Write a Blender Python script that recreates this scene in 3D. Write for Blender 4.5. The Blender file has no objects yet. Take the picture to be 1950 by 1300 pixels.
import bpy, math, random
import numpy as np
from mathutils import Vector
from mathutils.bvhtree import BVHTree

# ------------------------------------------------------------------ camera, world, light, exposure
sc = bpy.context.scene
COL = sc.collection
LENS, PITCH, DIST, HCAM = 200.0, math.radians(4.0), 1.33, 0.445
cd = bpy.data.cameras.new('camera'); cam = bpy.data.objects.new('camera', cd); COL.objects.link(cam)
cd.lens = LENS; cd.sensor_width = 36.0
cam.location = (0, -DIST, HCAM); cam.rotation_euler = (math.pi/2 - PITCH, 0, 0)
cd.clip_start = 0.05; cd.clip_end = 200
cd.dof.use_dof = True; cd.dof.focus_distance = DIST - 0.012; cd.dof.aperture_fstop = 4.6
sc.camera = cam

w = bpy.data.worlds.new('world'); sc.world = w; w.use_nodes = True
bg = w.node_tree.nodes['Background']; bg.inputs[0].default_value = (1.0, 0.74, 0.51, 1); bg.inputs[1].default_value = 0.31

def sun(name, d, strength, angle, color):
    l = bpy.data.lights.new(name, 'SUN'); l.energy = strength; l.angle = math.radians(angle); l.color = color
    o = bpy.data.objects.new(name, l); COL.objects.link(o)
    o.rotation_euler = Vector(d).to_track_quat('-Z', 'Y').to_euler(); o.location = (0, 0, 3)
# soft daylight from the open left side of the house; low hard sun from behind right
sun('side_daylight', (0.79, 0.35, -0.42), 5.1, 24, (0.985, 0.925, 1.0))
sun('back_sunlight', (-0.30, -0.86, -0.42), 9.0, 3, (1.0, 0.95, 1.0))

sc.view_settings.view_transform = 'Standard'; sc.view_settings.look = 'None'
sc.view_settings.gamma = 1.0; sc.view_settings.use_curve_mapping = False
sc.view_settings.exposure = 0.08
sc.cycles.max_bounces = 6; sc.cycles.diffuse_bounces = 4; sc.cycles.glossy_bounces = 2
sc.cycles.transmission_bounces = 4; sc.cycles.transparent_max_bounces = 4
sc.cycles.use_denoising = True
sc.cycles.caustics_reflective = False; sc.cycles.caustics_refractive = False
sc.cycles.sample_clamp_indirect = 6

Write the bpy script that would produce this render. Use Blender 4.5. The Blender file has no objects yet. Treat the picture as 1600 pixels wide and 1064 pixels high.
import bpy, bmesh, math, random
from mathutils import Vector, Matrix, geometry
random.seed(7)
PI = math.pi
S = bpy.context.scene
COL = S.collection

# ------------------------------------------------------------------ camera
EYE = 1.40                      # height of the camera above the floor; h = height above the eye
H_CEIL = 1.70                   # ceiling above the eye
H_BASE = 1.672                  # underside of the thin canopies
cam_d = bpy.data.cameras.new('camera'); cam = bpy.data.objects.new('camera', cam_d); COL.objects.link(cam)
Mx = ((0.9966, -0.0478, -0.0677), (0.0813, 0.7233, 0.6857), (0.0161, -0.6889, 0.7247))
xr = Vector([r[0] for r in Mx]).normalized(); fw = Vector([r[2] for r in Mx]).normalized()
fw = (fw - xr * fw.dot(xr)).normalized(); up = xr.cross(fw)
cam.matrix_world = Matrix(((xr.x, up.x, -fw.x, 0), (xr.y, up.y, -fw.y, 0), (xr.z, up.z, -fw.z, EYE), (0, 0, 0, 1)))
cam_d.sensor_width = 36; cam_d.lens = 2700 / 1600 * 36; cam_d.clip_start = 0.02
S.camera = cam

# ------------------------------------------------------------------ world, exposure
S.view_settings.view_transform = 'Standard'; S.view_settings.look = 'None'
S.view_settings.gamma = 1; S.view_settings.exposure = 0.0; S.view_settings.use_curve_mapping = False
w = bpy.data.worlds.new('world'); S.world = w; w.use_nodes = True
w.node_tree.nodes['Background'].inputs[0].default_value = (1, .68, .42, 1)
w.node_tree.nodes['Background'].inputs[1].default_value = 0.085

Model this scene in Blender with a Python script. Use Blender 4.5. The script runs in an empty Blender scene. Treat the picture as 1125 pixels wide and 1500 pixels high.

**INSTRUCTIONS TO FOLLOW:** Only the lines running from the line with "Write the bpy" through the line with "COL = S.collection" should be repeated, exactly and with both ends kept.

**WRITTEN RESPONSE:**
Write the bpy script that would produce this render. Use Blender 4.5. The Blender file has no objects yet. Treat the picture as 1600 pixels wide and 1064 pixels high.
import bpy, bmesh, math, random
from mathutils import Vector, Matrix, geometry
random.seed(7)
PI = math.pi
S = bpy.context.scene
COL = S.collection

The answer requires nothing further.